Each record that follows should be repeated exactly, minus any images.

—————

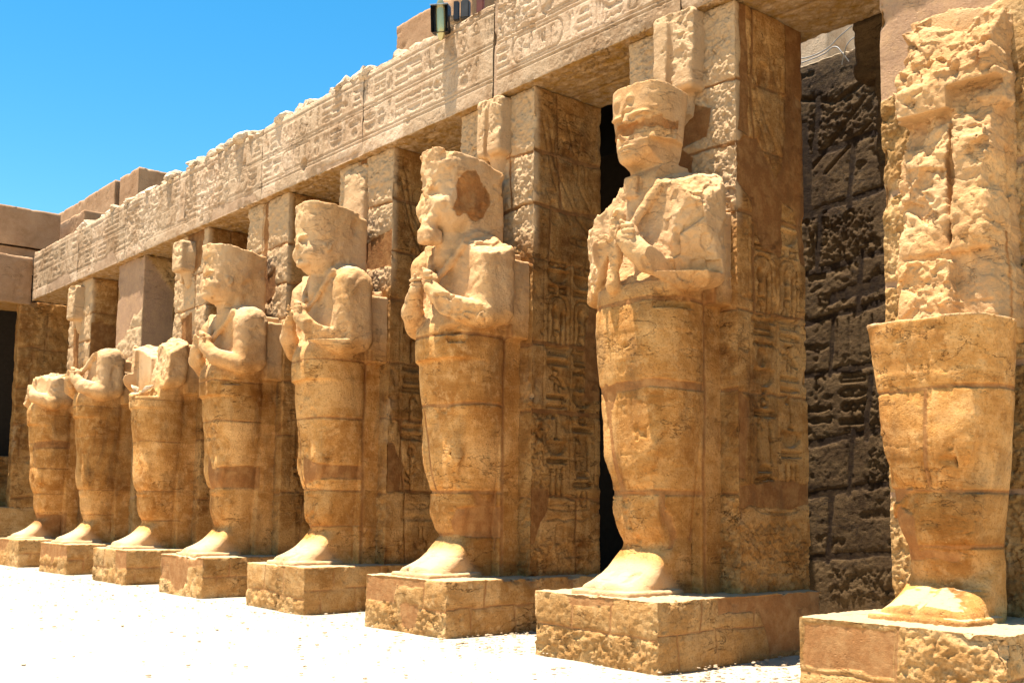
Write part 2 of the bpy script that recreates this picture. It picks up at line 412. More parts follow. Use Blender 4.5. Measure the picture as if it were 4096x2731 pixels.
        for ax in range(3):
            b, e = [(1, 2), (2, 0), (0, 1)][ax]
            s0 = [slice(None)]*3; s1 = [slice(None)]*3
            s0[ax] = slice(0, -1); s1[ax] = slice(1, None)
            for k in (b, e): s0[k] = slice(1, -1); s1[k] = slice(1, -1)
            A = S[tuple(s0)]; B = S[tuple(s1)]; x = np.stack(np.where(A != B), 1)
            if not len(x): continue
            x[:, b] += 1; x[:, e] += 1
            inside = S[x[:, 0], x[:, 1], x[:, 2]]
            def g(db, de):
                y = x.copy(); y[:, b] -= db; y[:, e] -= de; return idx[y[:, 0], y[:, 1], y[:, 2]]
            q = np.stack([g(1, 1), g(0, 1), g(0, 0), g(1, 0)], 1)
            q[~inside] = q[~inside][:, ::-1]; Q.append(q)
        return V, np.concatenate(Q)
def _spl(xs, ys, t):
    """smooth (Catmull-Rom like) interpolation of a profile"""
    xs = np.array(xs, float); ys = np.array(ys, float); mm = np.gradient(ys, xs)
    t = np.clip(t, xs[0], xs[-1]); i = np.clip(np.searchsorted(xs, t)-1, 0, len(xs)-2)
    h = xs[i+1]-xs[i]; s = (t-xs[i])/h
    return ((2*s**3-3*s**2+1)*ys[i]+(s**3-2*s**2+s)*h*mm[i]+(-2*s**3+3*s**2)*ys[i+1]+(s**3-s**2)*h*mm[i+1]).astype(np.float32)

# ---------------------------------------------------------------- materials
def nodes(mat):
    mat.use_nodes = True; t = mat.node_tree; t.nodes.clear(); return t, t.nodes, t.links
def mk(t, typ, **kw):
    n = t.nodes.new(typ)
    for k, v in kw.items():
        if k.startswith('i_'): n.inputs[k[2:].replace('_', ' ')].default_value = v
        else: setattr(n, k, v)
    return n
def ramp(t, fac, stops, interp='LINEAR'):
    r = t.nodes.new('ShaderNodeValToRGB'); r.color_ramp.interpolation = interp
    e = r.color_ramp.elements
    while len(e) < len(stops): e.new(.5)
    for k, (p, c) in enumerate(stops):
        e[k].position = p; e[k].color = (c+(1,)) if len(c) == 3 else c
    t.links.new(fac, r.inputs[0]); return r
def mixc(t, f, a, b, mode='MIX'):
    n = t.nodes.new('ShaderNodeMix'); n.data_type = 'RGBA'; n.blend_type = mode
    for s, v in ((n.inputs['Factor'], f), (n.inputs[6], a), (n.inputs[7], b)):
        if hasattr(v, 'links'): t.links.new(v, s)
        elif isinstance(v, (int, float)): s.default_value = v
        else: s.default_value = tuple(v)+(1,)
    return n.outputs[2]
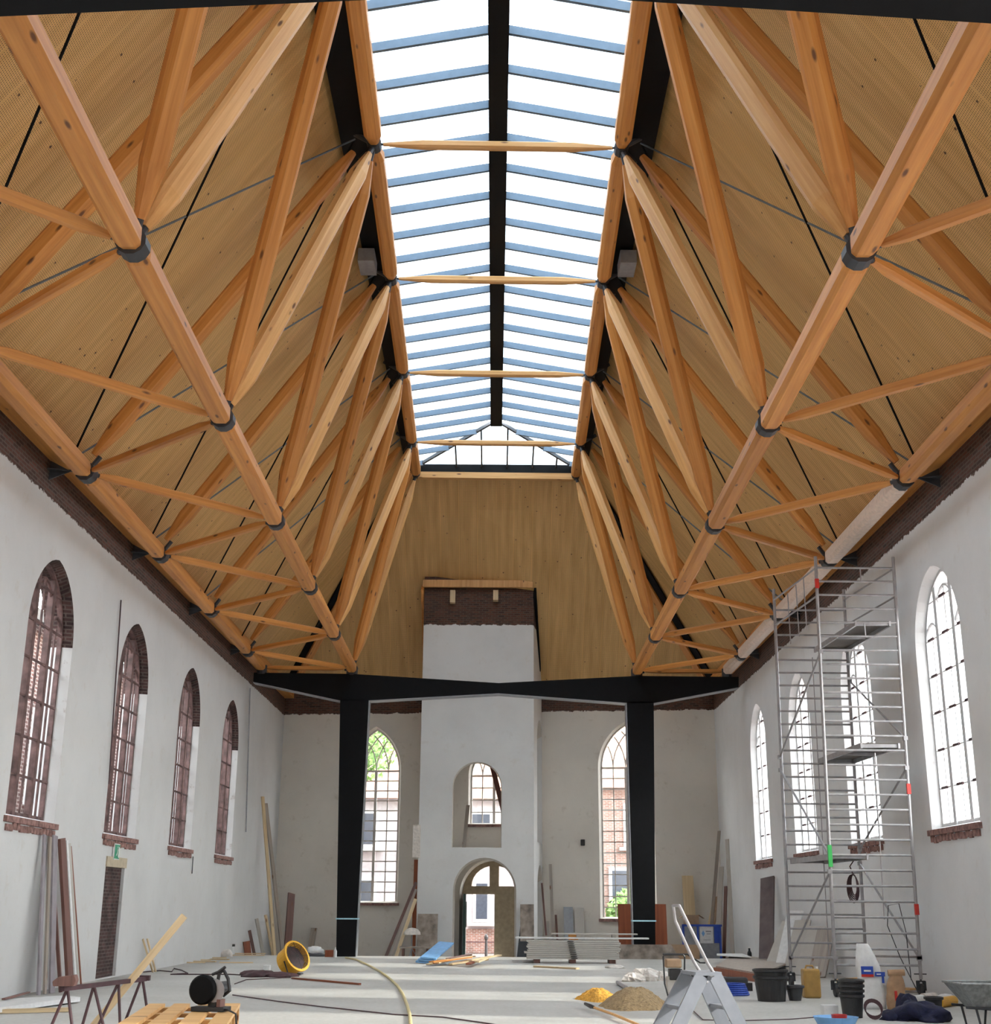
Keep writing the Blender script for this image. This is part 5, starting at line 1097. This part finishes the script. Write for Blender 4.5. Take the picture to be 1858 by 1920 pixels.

—————

Solution to the exercise:
Write part 2 of the bpy script that recreates this picture. It picks up at line 412. More parts follow. Use Blender 4.5. Measure the picture as if it were 4096x2731 pixels.
        for ax in range(3):
            b, e = [(1, 2), (2, 0), (0, 1)][ax]
            s0 = [slice(None)]*3; s1 = [slice(None)]*3
            s0[ax] = slice(0, -1); s1[ax] = slice(1, None)
            for k in (b, e): s0[k] = slice(1, -1); s1[k] = slice(1, -1)
            A = S[tuple(s0)]; B = S[tuple(s1)]; x = np.stack(np.where(A != B), 1)
            if not len(x): continue
            x[:, b] += 1; x[:, e] += 1
            inside = S[x[:, 0], x[:, 1], x[:, 2]]
            def g(db, de):
                y = x.copy(); y[:, b] -= db; y[:, e] -= de; return idx[y[:, 0], y[:, 1], y[:, 2]]
            q = np.stack([g(1, 1), g(0, 1), g(0, 0), g(1, 0)], 1)
            q[~inside] = q[~inside][:, ::-1]; Q.append(q)
        return V, np.concatenate(Q)
def _spl(xs, ys, t):
    """smooth (Catmull-Rom like) interpolation of a profile"""
    xs = np.array(xs, float); ys = np.array(ys, float); mm = np.gradient(ys, xs)
    t = np.clip(t, xs[0], xs[-1]); i = np.clip(np.searchsorted(xs, t)-1, 0, len(xs)-2)
    h = xs[i+1]-xs[i]; s = (t-xs[i])/h
    return ((2*s**3-3*s**2+1)*ys[i]+(s**3-2*s**2+s)*h*mm[i]+(-2*s**3+3*s**2)*ys[i+1]+(s**3-s**2)*h*mm[i+1]).astype(np.float32)

# ---------------------------------------------------------------- materials
def nodes(mat):
    mat.use_nodes = True; t = mat.node_tree; t.nodes.clear(); return t, t.nodes, t.links
def mk(t, typ, **kw):
    n = t.nodes.new(typ)
    for k, v in kw.items():
        if k.startswith('i_'): n.inputs[k[2:].replace('_', ' ')].default_value = v
        else: setattr(n, k, v)
    return n
def ramp(t, fac, stops, interp='LINEAR'):
    r = t.nodes.new('ShaderNodeValToRGB'); r.color_ramp.interpolation = interp
    e = r.color_ramp.elements
    while len(e) < len(stops): e.new(.5)
    for k, (p, c) in enumerate(stops):
        e[k].position = p; e[k].color = (c+(1,)) if len(c) == 3 else c
    t.links.new(fac, r.inputs[0]); return r
def mixc(t, f, a, b, mode='MIX'):
    n = t.nodes.new('ShaderNodeMix'); n.data_type = 'RGBA'; n.blend_type = mode
    for s, v in ((n.inputs['Factor'], f), (n.inputs[6], a), (n.inputs[7], b)):
        if hasattr(v, 'links'): t.links.new(v, s)
        elif isinstance(v, (int, float)): s.default_value = v
        else: s.default_value = tuple(v)+(1,)
    return n.outputs[2]
Keep writing the Blender script for this image. This is part 5, starting at line 1097. This part finishes the script. Write for Blender 4.5. Take the picture to be 1858 by 1920 pixels.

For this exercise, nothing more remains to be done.